◆ Challenge:
How many lines of the entries below include the word "picture"? Answer with the number alone.

------ Information shown ------

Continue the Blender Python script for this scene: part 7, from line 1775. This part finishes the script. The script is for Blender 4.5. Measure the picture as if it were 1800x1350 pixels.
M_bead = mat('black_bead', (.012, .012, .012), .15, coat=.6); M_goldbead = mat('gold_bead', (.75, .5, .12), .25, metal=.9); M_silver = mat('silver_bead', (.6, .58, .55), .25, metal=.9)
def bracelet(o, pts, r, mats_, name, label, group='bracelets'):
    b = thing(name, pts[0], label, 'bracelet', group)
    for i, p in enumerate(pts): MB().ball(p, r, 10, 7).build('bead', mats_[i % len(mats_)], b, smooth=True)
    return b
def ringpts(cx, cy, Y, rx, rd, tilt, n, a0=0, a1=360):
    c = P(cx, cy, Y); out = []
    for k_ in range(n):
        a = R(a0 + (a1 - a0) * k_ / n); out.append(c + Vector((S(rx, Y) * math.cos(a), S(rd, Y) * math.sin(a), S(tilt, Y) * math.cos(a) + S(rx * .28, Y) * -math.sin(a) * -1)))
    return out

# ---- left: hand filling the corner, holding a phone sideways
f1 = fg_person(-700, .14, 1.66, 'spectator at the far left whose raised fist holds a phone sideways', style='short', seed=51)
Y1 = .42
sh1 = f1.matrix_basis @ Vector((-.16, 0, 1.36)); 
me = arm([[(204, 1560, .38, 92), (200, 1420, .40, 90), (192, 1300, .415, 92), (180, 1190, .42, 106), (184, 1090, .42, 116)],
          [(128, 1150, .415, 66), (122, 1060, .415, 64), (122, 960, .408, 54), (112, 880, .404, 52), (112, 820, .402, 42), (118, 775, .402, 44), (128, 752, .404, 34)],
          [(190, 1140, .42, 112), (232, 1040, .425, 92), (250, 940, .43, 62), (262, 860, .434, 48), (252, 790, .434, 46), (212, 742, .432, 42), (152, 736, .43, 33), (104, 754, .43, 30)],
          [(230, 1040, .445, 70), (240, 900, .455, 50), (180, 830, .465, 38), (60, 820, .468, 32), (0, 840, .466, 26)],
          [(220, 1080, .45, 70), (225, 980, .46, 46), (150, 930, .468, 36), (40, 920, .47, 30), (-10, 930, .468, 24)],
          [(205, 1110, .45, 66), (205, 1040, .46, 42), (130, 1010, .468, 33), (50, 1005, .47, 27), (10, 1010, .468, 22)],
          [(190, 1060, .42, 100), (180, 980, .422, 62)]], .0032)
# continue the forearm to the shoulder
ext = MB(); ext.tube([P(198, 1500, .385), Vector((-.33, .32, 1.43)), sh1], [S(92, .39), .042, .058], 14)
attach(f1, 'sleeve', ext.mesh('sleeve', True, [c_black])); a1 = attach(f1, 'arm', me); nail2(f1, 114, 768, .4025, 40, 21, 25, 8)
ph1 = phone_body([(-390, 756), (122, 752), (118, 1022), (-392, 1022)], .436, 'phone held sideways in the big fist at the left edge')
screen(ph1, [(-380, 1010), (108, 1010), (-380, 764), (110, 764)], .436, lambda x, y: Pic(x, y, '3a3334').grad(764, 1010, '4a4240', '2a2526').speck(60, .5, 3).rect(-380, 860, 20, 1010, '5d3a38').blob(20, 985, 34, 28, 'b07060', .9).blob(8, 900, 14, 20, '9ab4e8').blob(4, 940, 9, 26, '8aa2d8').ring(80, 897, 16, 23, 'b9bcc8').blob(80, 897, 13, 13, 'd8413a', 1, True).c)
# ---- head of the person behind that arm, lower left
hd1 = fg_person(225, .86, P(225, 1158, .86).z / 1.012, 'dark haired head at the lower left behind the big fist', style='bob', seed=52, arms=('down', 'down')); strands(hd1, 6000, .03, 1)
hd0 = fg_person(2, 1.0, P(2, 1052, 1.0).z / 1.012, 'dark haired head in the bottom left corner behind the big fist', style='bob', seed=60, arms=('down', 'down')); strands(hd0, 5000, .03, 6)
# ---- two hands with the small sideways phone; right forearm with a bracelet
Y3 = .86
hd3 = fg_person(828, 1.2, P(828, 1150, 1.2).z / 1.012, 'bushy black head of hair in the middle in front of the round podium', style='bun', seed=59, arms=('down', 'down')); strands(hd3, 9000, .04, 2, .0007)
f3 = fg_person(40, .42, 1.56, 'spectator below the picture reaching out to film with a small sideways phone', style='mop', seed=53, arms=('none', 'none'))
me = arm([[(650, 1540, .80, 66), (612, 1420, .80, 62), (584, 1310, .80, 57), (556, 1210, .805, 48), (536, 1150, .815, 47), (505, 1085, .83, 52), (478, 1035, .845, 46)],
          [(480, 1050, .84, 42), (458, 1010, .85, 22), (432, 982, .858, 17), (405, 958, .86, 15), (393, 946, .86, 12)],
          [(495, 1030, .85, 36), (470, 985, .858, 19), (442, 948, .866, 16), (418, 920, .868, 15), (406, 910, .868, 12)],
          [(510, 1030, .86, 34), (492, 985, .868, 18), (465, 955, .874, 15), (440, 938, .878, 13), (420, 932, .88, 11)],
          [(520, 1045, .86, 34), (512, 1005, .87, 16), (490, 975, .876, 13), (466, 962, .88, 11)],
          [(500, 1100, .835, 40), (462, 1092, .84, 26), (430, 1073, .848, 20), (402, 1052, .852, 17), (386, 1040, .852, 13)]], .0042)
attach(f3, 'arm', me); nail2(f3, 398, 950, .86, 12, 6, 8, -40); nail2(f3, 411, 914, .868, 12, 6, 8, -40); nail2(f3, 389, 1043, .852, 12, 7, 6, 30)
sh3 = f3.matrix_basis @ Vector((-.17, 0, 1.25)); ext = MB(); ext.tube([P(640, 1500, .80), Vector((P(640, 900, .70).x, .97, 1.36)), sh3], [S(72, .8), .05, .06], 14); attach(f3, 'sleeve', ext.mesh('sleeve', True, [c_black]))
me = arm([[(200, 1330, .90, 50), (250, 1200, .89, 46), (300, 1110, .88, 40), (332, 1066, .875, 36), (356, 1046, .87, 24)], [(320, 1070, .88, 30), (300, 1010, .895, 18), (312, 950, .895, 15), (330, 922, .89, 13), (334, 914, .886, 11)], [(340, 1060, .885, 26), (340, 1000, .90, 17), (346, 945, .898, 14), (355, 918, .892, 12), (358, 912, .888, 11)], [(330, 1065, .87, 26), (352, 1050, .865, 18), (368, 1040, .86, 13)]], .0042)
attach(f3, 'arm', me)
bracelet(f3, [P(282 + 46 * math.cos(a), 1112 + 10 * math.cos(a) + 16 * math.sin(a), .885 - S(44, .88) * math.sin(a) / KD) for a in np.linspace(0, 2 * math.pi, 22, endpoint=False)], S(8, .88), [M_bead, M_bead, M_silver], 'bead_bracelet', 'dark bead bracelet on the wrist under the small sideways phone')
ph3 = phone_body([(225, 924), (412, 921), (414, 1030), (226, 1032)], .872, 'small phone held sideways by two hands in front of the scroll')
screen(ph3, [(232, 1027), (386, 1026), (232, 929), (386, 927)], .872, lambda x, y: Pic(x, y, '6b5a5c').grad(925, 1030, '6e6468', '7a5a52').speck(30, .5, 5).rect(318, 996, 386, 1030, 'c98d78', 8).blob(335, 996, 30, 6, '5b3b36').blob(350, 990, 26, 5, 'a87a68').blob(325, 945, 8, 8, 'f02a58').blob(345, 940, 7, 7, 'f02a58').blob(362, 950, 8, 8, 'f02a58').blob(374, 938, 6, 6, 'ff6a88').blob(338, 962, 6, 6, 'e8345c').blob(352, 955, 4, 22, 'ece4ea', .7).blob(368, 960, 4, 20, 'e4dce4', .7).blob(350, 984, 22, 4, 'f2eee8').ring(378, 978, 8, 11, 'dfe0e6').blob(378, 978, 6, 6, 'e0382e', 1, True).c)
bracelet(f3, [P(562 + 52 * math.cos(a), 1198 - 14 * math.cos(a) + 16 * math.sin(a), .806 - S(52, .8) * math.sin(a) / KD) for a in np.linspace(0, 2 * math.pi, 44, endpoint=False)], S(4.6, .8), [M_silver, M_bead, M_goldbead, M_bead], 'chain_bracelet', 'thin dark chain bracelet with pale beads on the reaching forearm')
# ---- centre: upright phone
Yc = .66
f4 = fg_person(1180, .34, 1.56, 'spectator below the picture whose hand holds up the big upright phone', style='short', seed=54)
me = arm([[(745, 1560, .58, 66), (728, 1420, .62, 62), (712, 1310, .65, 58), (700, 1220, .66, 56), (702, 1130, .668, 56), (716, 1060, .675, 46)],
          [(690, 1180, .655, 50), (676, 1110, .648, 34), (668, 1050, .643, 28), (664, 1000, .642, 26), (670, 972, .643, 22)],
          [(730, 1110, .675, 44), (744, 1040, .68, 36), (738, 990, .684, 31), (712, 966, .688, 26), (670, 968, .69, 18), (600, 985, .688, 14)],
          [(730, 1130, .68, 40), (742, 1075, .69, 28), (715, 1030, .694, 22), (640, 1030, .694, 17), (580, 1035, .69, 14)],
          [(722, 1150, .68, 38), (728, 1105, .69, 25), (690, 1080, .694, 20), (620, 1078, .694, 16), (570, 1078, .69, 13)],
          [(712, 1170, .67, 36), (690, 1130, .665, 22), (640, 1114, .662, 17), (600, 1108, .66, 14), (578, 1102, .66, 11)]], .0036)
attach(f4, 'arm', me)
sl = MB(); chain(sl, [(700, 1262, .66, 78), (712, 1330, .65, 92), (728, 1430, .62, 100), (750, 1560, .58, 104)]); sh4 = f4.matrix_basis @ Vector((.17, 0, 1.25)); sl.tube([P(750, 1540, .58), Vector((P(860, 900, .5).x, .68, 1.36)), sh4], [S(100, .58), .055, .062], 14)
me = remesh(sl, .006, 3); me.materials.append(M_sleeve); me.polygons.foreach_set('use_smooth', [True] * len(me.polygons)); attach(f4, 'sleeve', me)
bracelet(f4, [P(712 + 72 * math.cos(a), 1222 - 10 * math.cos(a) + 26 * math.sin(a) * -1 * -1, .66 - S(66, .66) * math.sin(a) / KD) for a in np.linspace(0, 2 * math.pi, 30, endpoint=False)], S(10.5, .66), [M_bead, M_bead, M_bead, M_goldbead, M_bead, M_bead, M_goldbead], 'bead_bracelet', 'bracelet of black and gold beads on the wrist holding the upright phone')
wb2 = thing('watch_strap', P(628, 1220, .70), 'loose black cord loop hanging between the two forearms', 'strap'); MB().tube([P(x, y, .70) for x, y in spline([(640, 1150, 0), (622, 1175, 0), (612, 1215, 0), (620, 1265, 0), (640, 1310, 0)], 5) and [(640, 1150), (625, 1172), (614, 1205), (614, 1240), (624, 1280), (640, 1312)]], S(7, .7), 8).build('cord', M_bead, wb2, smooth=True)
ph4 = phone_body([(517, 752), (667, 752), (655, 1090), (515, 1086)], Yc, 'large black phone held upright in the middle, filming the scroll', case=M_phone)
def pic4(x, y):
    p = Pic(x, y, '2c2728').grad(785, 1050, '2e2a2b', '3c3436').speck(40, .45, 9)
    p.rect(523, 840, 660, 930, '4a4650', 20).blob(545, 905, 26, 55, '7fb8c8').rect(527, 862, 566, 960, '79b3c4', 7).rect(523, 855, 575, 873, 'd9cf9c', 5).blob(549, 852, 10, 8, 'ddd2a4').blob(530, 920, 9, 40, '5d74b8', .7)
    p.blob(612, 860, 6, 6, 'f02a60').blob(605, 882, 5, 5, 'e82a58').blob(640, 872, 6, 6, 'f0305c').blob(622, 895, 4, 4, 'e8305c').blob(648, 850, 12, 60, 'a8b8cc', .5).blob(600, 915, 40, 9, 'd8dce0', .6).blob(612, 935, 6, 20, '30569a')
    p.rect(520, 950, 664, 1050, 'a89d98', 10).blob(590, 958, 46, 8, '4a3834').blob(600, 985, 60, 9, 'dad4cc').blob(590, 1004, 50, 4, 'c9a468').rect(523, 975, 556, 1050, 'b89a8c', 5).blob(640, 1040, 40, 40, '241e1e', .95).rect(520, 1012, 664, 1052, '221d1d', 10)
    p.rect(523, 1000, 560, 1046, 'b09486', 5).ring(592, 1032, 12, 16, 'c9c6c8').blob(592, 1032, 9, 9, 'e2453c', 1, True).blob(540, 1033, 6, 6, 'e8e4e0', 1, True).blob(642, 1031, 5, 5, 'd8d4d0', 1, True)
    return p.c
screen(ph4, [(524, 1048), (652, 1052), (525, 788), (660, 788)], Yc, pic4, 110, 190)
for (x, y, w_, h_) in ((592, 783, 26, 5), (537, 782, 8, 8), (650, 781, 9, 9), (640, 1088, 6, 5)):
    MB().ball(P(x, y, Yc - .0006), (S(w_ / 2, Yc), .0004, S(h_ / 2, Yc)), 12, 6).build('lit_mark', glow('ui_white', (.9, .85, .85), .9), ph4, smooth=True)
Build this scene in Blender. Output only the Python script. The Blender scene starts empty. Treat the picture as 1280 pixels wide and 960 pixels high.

------

◆ Finished answer:
4